## Task description
Return the lines where the word "from" occurs.

## Data extract
========================================

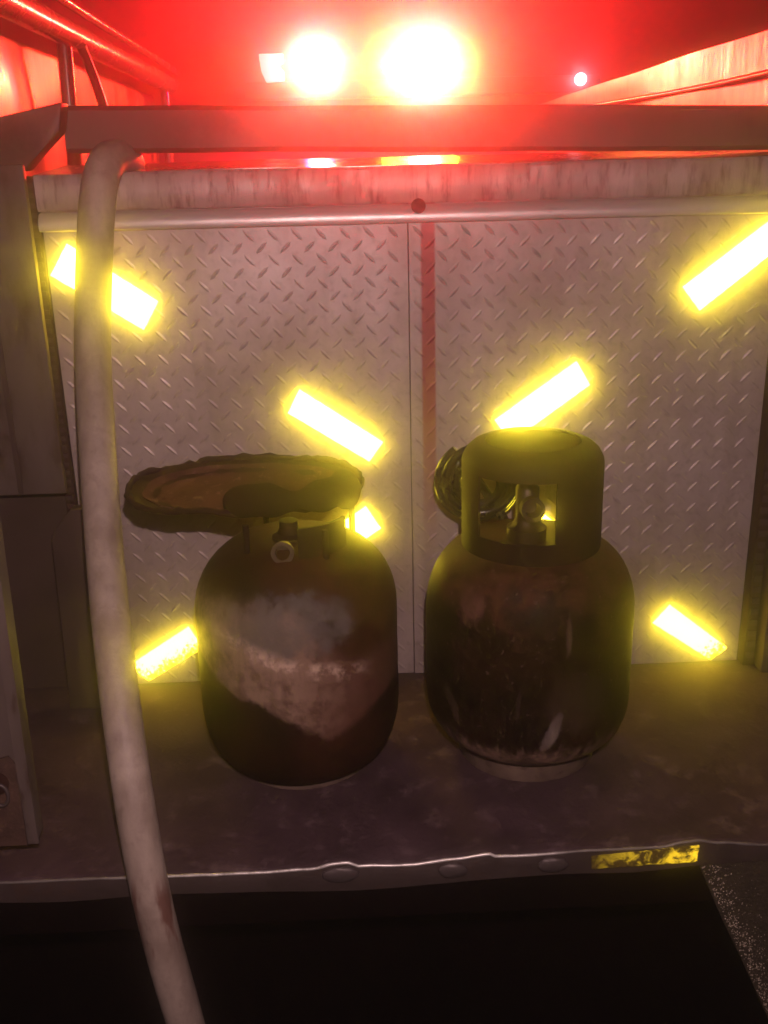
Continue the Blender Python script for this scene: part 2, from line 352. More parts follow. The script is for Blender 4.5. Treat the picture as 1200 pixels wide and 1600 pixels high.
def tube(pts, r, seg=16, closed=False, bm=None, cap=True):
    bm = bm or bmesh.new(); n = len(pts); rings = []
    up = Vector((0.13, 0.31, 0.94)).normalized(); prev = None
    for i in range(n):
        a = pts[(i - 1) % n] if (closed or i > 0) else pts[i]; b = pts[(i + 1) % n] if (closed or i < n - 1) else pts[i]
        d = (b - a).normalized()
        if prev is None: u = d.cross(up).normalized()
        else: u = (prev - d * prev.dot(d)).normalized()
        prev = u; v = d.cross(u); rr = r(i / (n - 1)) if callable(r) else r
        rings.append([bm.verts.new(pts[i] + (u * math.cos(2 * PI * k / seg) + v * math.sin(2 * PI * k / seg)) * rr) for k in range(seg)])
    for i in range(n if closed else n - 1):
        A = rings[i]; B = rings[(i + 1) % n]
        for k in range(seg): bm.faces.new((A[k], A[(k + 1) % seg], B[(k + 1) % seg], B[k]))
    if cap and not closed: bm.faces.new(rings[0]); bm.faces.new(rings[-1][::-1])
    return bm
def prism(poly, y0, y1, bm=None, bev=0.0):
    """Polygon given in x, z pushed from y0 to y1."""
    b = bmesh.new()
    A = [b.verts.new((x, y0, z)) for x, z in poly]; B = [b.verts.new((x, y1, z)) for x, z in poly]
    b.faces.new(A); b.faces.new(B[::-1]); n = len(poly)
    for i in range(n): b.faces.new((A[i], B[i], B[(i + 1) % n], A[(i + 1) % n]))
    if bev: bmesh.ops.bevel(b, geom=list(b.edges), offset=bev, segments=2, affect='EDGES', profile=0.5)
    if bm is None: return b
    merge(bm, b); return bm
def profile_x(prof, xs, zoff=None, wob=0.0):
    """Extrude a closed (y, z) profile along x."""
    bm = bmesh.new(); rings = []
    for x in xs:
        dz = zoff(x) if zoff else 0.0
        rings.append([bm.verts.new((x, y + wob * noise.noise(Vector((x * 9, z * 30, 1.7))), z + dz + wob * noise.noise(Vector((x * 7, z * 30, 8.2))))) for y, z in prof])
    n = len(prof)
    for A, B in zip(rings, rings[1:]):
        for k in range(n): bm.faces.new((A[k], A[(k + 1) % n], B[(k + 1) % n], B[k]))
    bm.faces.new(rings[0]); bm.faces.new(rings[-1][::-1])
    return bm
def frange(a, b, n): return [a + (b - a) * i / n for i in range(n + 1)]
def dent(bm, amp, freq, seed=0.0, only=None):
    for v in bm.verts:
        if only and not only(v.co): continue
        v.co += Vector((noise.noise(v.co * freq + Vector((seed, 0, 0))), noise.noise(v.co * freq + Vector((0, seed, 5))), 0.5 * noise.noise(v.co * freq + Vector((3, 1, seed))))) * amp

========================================

## In response
Continue the Blender Python script for this scene: part 2, from line 352. More parts follow. The script is for Blender 4.5. Treat the picture as 1200 pixels wide and 1600 pixels high.
    """Polygon given in x, z pushed from y0 to y1."""